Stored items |

- - - -

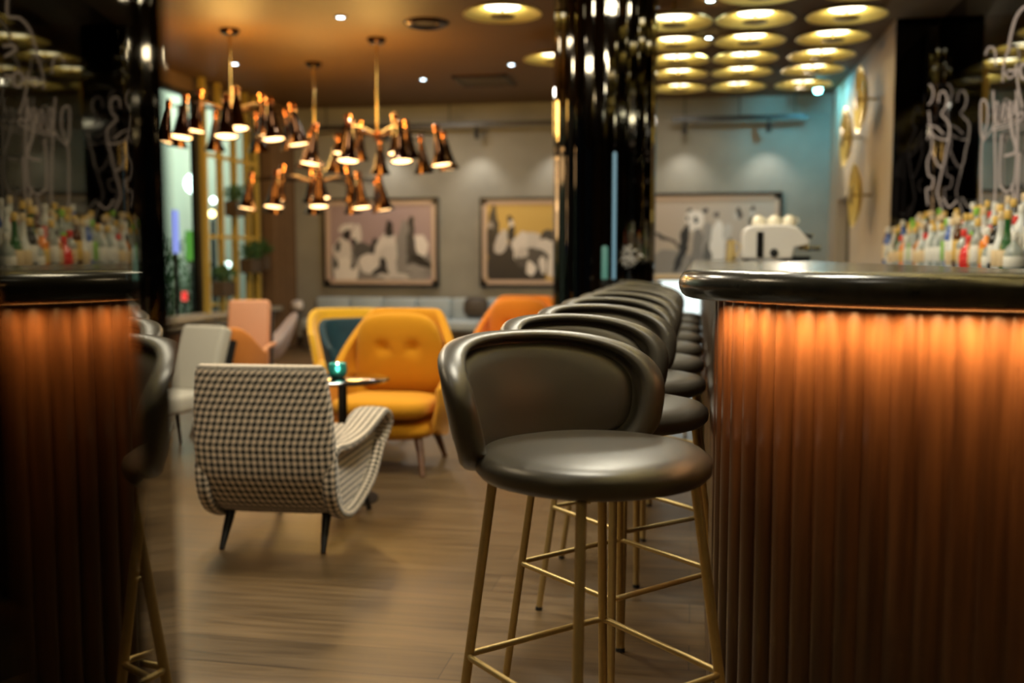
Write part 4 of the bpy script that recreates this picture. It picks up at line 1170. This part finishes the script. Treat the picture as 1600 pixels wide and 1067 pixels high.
neon_fig([[(495, 450), (535, 392), (556, 330), (560, 284), (548, 284), (548, 340), (560, 380), (572, 340), (580, 296), (592, 288), (584, 340), (592, 364), (602, 330), (606, 288), (618, 280), (612, 330), (620, 350), (628, 300), (640, 268), (634, 320), (646, 340), (664, 320)],
          [(664, 320), (672, 340), (655, 362), (600, 388), (545, 402), (540, 392), (600, 372), (650, 350)]],
         'neon handwritten word with an underline loop over the tall neon outline', 'neon_script', .005)
# larger drawing nearer the camera, visible by way of the mirrored column
A0v, A1v = Vector((A0.x, A0.y)), Vector((A1.x, A1.y)); dm = (A1v - A0v).normalized(); nm = Vector((-dm.y, dm.x))
def via_mirror(px, py, X=NX):
    d = ray(px, py); d2 = Vector((d.x, d.y)); tt = nm.dot(A0v) / nm.dot(d2)
    hit = d * tt; r2 = d2 - nm * 2 * d2.dot(nm); t2 = (X - hit.x) / r2.x
    return Vector((X, hit.y + r2.y * t2, EYE + hit.z + d.z * t2))
t_ = thing('neon_drawing', 'large pale neon outline seen reflected in the mirrored column at the upper left', 'neon sign', (NX, 0, 0))
for ln in ([(12, -10), (12, 24), (30, 28), (44, 42), (52, 62), (58, 86)], [(5, 72), (20, 71), (24, 78), (8, 88)], [(8, 118), (20, 120)], [(36, 122), (58, 123)],
           [(58, 178), (50, 215), (43, 243), (62, 250)], [(20, 124), (24, 114), (32, 114), (36, 122), (32, 134), (24, 134), (20, 124)]):
    pts = [(0, via_mirror(*q).y, via_mirror(*q).z) for q in ln]
    tube(smooth_path(pts, 5), .009, 8).obj('neon_tube', M['neon'], t_)

# ------------------------------------------------------------------ light in the room
# soft fill lights added just under the ceiling, no lamps modelled
def down(x, y, e, col, s=.35, z=CEIL - .03): area('fill_light', (x, y, z), s, e, col)
down(-.35, 2.5, 40, (1, .92, .72), .4); down(-.35, 4.4, 36, (1, .92, .72), .4); down(-.35, 6.3, 30, (1, .92, .72), .4); pass
down(-2.3, 4.4, 62, (1, .88, .66), .6); down(-2.6, 2.2, 22, (1, .80, .52), .6); down(-4.2, 6.0, 24, (1, .82, .58), .6)
down(-2.9, 7.0, 22, (1, .86, .66), .5); down(-3.2, 11.3, 26, (1, .93, .8), .5); down(-.2, 11.6, 10, (1, .93, .8), .3)
spot('wall_light', (1.12, 12.3, 2.85), (1.6, 9.4, 1.7), 90, (1, .84, .62), 70, .8, .06)
area('facade_fill_light', (-6.5, 15.5, 4.2), 3, 150, (.85, 1, .88), (0, rad(50), 0))  # unseen area lights added to brighten the facade outside
area('facade_fill_light', (-6.5, 11.5, 4.2), 2, 60, (.85, 1, .88), (0, rad(40), 0))
down(-.95, .9, 5, (1, .92, .74), .4)
for y in (5.4, 6.3, 7.2, 8.1): spot('bottle_light', (1.35, y - .2, CEIL - .05), (1.68, y, 1.3), 22, (1, .96, .88), 50, .7, .1)
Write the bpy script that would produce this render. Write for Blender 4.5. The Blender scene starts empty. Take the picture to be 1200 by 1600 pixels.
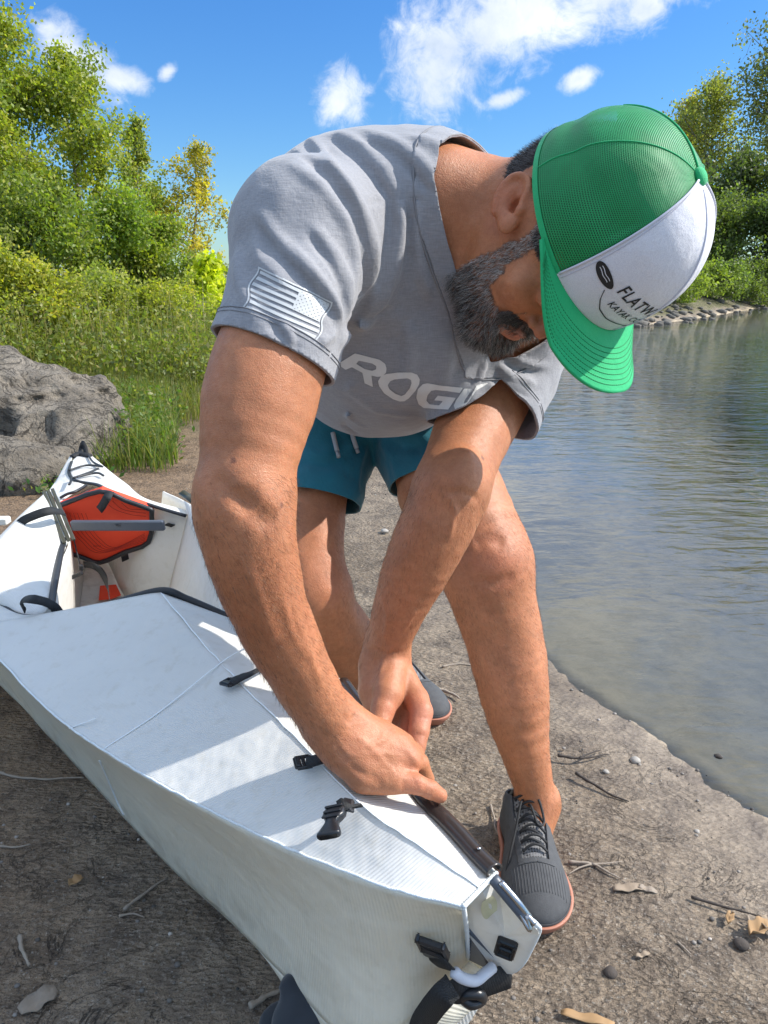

- - - -

THE EXERCISE |
Transcribe all of the records above character for character. Exclude the pictures.

RESPONSE FOR THIS EXERCISE |
Write part 4 of the bpy script that recreates this picture. It picks up at line 1170. This part finishes the script. Treat the picture as 1600 pixels wide and 1067 pixels high.
neon_fig([[(495, 450), (535, 392), (556, 330), (560, 284), (548, 284), (548, 340), (560, 380), (572, 340), (580, 296), (592, 288), (584, 340), (592, 364), (602, 330), (606, 288), (618, 280), (612, 330), (620, 350), (628, 300), (640, 268), (634, 320), (646, 340), (664, 320)],
          [(664, 320), (672, 340), (655, 362), (600, 388), (545, 402), (540, 392), (600, 372), (650, 350)]],
         'neon handwritten word with an underline loop over the tall neon outline', 'neon_script', .005)
# larger drawing nearer the camera, visible by way of the mirrored column
A0v, A1v = Vector((A0.x, A0.y)), Vector((A1.x, A1.y)); dm = (A1v - A0v).normalized(); nm = Vector((-dm.y, dm.x))
def via_mirror(px, py, X=NX):
    d = ray(px, py); d2 = Vector((d.x, d.y)); tt = nm.dot(A0v) / nm.dot(d2)
    hit = d * tt; r2 = d2 - nm * 2 * d2.dot(nm); t2 = (X - hit.x) / r2.x
    return Vector((X, hit.y + r2.y * t2, EYE + hit.z + d.z * t2))
t_ = thing('neon_drawing', 'large pale neon outline seen reflected in the mirrored column at the upper left', 'neon sign', (NX, 0, 0))
for ln in ([(12, -10), (12, 24), (30, 28), (44, 42), (52, 62), (58, 86)], [(5, 72), (20, 71), (24, 78), (8, 88)], [(8, 118), (20, 120)], [(36, 122), (58, 123)],
           [(58, 178), (50, 215), (43, 243), (62, 250)], [(20, 124), (24, 114), (32, 114), (36, 122), (32, 134), (24, 134), (20, 124)]):
    pts = [(0, via_mirror(*q).y, via_mirror(*q).z) for q in ln]
    tube(smooth_path(pts, 5), .009, 8).obj('neon_tube', M['neon'], t_)

# ------------------------------------------------------------------ light in the room
# soft fill lights added just under the ceiling, no lamps modelled
def down(x, y, e, col, s=.35, z=CEIL - .03): area('fill_light', (x, y, z), s, e, col)
down(-.35, 2.5, 40, (1, .92, .72), .4); down(-.35, 4.4, 36, (1, .92, .72), .4); down(-.35, 6.3, 30, (1, .92, .72), .4); pass
down(-2.3, 4.4, 62, (1, .88, .66), .6); down(-2.6, 2.2, 22, (1, .80, .52), .6); down(-4.2, 6.0, 24, (1, .82, .58), .6)
down(-2.9, 7.0, 22, (1, .86, .66), .5); down(-3.2, 11.3, 26, (1, .93, .8), .5); down(-.2, 11.6, 10, (1, .93, .8), .3)
spot('wall_light', (1.12, 12.3, 2.85), (1.6, 9.4, 1.7), 90, (1, .84, .62), 70, .8, .06)
area('facade_fill_light', (-6.5, 15.5, 4.2), 3, 150, (.85, 1, .88), (0, rad(50), 0))  # unseen area lights added to brighten the facade outside
area('facade_fill_light', (-6.5, 11.5, 4.2), 2, 60, (.85, 1, .88), (0, rad(40), 0))
down(-.95, .9, 5, (1, .92, .74), .4)
for y in (5.4, 6.3, 7.2, 8.1): spot('bottle_light', (1.35, y - .2, CEIL - .05), (1.68, y, 1.3), 22, (1, .96, .88), 50, .7, .1)
Write the bpy script that would produce this render. Write for Blender 4.5. The Blender scene starts empty. Take the picture to be 1200 by 1600 pixels.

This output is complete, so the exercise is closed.